Maybe that’s the most effective way to change others. After a discussion about female bosses on Woman’s Hour, one of the industry unions got in touch with me, agreeing with my conclusions because they, too, have uncovered many instances of young people being bullied, all too often by female bosses. So the union welcomed my suggestion that the industry should launch an anonymous questionnaire to map the problem and discover just how prevalent it is. Perhaps that might supply enough evidence to hold up a mirror to the women who bully.

While I’m being politically incorrect, I might as well admit to other disappointments. In creative areas, too, the picture is less rosy than I had hoped. I used to believe that once women were making more decisions, we’d have more ideas, producing more variety and a wider range of programmes. But many women seem compelled simply to prove that if men are competitive, we can out-compete them. We clone and plagiarise success until the schedules are filled with carbon copies. How many antique auctions, how many property shows, how much cookery, how many makeovers can the day hold? Recently I went to the Grierson Awards, which celebrate the best of film and television documentaries, and heard about the wonderful factual programmes that are still being made. I couldn’t think why I hadn’t seen them – until one of the award winners revealed that his prize-winning film had been transmitted at quarter-to-two in the morning.
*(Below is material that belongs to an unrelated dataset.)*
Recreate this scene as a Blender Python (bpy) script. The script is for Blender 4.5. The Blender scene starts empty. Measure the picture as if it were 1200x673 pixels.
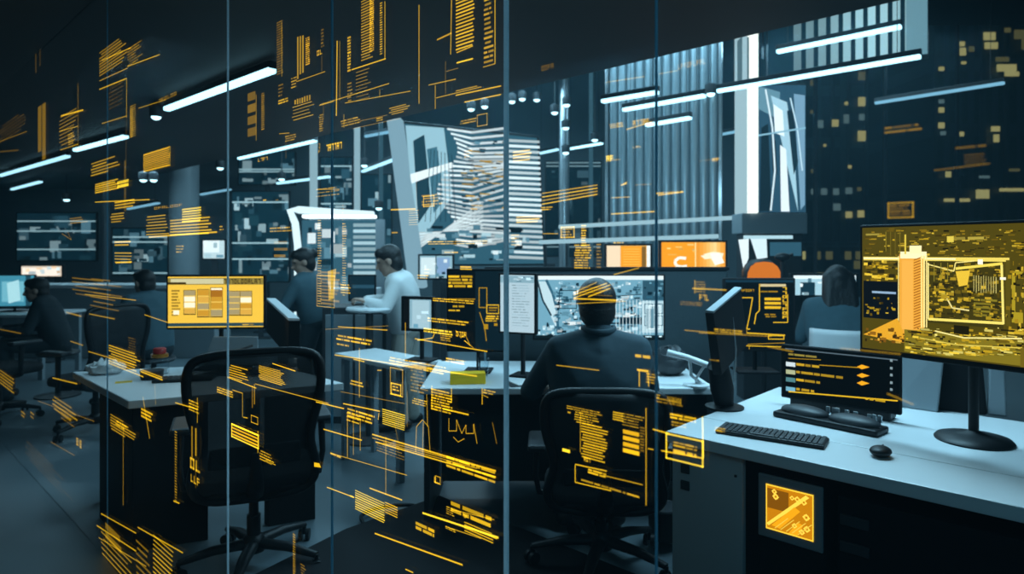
import bpy, bmesh, math, random
from mathutils import Vector, Matrix
S = bpy.context.scene
C = S.collection
PI = math.pi
F = 758.0          # focal length in pixels of a 1200 wide frame
HOR = 295.0        # row of the horizon
EYE = 1.45         # eye height
RW = Vector((.726, -.688, 0)).normalized()    # room axis running right and nearer
VW = Vector((.688, .726, 0)).normalized()     # room axis running right and away
RA = math.atan2(RW.y, RW.x)

def P(px, py, d): return Vector(((px-600)/F*d, d, EYE-(py-HOR)/F*d))
def G(px, py, z=0.0):
    d = (EYE-z)*F/(py-HOR); return P(px, py, d)
def lin(c):
    return tuple(((x/12.92) if x <= .04045 else ((x+.055)/1.055)**2.4) for x in c)
def mul(c, k): return tuple(x*k for x in c)
def rgb(h):
    h = h.lstrip('#'); return lin(tuple(int(h[i:i+2], 16)/255 for i in (0, 2, 4)))

# ---------------------------------------------------------------- materials
def principled(name, col, rough=.5, metal=0., noise=0., scale=8., bump=0., spec=.5):
    m = bpy.data.materials.new(name); m.use_nodes = True
    nt = m.node_tree; b = nt.nodes['Principled BSDF']
    b.inputs['Roughness'].default_value = rough; b.inputs['Metallic'].default_value = metal
    b.inputs['Specular IOR Level'].default_value = spec
    b.inputs['Base Color'].default_value = (*col, 1)
    if noise or bump:
        tc = nt.nodes.new('ShaderNodeTexCoord'); n = nt.nodes.new('ShaderNodeTexNoise')
        n.inputs['Scale'].default_value = scale; n.inputs['Detail'].default_value = 4
        nt.links.new(tc.outputs['Object'], n.inputs['Vector'])
        if noise:
            mx = nt.nodes.new('ShaderNodeMix'); mx.data_type = 'RGBA'
            mx.inputs['A'].default_value = (*[c*(1-noise) for c in col], 1)
            mx.inputs['B'].default_value = (*[min(1, c*(1+noise)) for c in col], 1)
            nt.links.new(n.outputs['Fac'], mx.inputs['Factor']); nt.links.new(mx.outputs['Result'], b.inputs['Base Color'])
        if bump:
            bp = nt.nodes.new('ShaderNodeBump'); bp.inputs['Strength'].default_value = bump; bp.inputs['Distance'].default_value = .01
            nt.links.new(n.outputs['Fac'], bp.inputs['Height']); nt.links.new(bp.outputs['Normal'], b.inputs['Normal'])
    return m
def emit(name, col, st):
    m = bpy.data.materials.new(name); m.use_nodes = True; nt = m.node_tree; nt.nodes.clear()
    o = nt.nodes.new('ShaderNodeOutputMaterial'); e = nt.nodes.new('ShaderNodeEmission')
    e.inputs[0].default_value = (*col, 1); e.inputs[1].default_value = st
    nt.links.new(e.outputs[0], o.inputs[0]); return m
def picture_mat(name, st, add=False):
    m = bpy.data.materials.new(name); m.use_nodes = True; nt = m.node_tree; nt.nodes.clear()
    o = nt.nodes.new('ShaderNodeOutputMaterial'); e = nt.nodes.new('ShaderNodeEmission')
    a = nt.nodes.new('ShaderNodeVertexColor'); a.layer_name = 'Col'
    nt.links.new(a.outputs[0], e.inputs[0]); e.inputs[1].default_value = st
    if add:
        t = nt.nodes.new('ShaderNodeBsdfTransparent'); s = nt.nodes.new('ShaderNodeAddShader')
        nt.links.new(t.outputs[0], s.inputs[0]); nt.links.new(e.outputs[0], s.inputs[1]); nt.links.new(s.outputs[0], o.inputs[0])
    else: nt.links.new(e.outputs[0], o.inputs[0])
    return m
def glass_mat(name, tint, refl):
    m = bpy.data.materials.new(name); m.use_nodes = True; nt = m.node_tree; nt.nodes.clear()
    o = nt.nodes.new('ShaderNodeOutputMaterial'); t = nt.nodes.new('ShaderNodeBsdfTransparent'); g = nt.nodes.new('ShaderNodeBsdfGlossy')
    t.inputs[0].default_value = (*tint, 1); g.inputs['Roughness'].default_value = .02
    lw = nt.nodes.new('ShaderNodeLayerWeight'); lw.inputs['Blend'].default_value = .5
    pw = nt.nodes.new('ShaderNodeMath'); pw.operation = 'POWER'; pw.inputs[1].default_value = 4
    nt.links.new(lw.outputs['Facing'], pw.inputs[0])
    fr = nt.nodes.new('ShaderNodeMath'); fr.operation = 'MULTIPLY_ADD'; fr.inputs[1].default_value = refl; fr.inputs[2].default_value = .015
    nt.links.new(pw.outputs[0], fr.inputs[0])
    mx = nt.nodes.new('ShaderNodeMixShader')
    nt.links.new(fr.outputs[0], mx.inputs[0]); nt.links.new(t.outputs[0], mx.inputs[1]); nt.links.new(g.outputs[0], mx.inputs[2])
    nt.links.new(mx.outputs[0], o.inputs[0]); return m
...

I hope what I’ve described is just a passing phase. Now that we women have gained our rightful place in the industry, let’s not just be as good as the men, let’s be better in all areas. Let’s be more humane, more civilised; let’s treat our teams properly and our audiences with respect. That way we’ll have more talent to draw on and better programmes to enjoy. There are some shining examples of women who invent brilliant original programmes and run their teams with courtesy and sensitivity. If we can make them our exemplars, instead of trying to emulate the worst male tyrants of the past, later generations will justly be able to describe this as The Age of Women – the new Golden Age of television.